The Battle of Los Angeles: The History of the Notorious False Alarm that Caused an Artillery Barrage over California during World War II review

Charles River Editors.

The book opens up talking about collective delusions and then goes into the Fatima situation where three girls claimed they say Mary, the mother of Jesus, and talked to her. Then later only one of the girls was able to communicate with her. The crowd that formed saw different things rather than everyone seeing the same object or objects.

An example of mass hysteria, like collective delusions, is when there was a radio broadcast in 1938 about the book The War of the Worlds done in a newscast form. Some people started to panic and claimed they saw things that weren't there.

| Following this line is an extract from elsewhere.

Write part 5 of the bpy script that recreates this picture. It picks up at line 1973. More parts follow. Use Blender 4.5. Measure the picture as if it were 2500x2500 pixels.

So the question becomes did the Battle of Los Angeles revolve around something physical flying overhead, like a UFO, or was it also a situation of mass hysteria. The people were already terrified about the Japanese possibly attacking the coast, there was a lot of hatred or Japanese Americans and to some this might have seemed like an attack by Japanese planes or balloon bombs.

The book goes into how something (real or imagined) caused the anti-aircraft batteries to open fire with spotlights convering on what they were shooting at. Over 1400 rounds were fired with shrapnel falling to the ground and causing damage here and there.

The book notes that radio stations were shut down which, at least in my mind, wasn't the smartest thing in the world to do as it left people with no source of information (remember, no televisions, no cell phones, no Internet, etc.) which left things open to pure speculation.

The book does say something that I have not seen in other books, though, and which is important. Some people claimed to have seen shells bounce off an object, doing no damage to it. This part is incredibly important. The government later tried to claim it was a weather balloon but, at least as far as I know, if a shell hits a weather balloon, it's game over for the balloon.

The book notes five people did die, four from heart attacks and one in a car crash.

Now here's something I think the book should have brought up. If the whole thing was nothing but a weather balloon, then why did it happen only this one time? Surely weather balloons were used more than once to check the weather during over the Los Angeles area more than one single time during the entire war.

The book also includes online resources and a bibliography. I think the book did a pretty good job on this situation.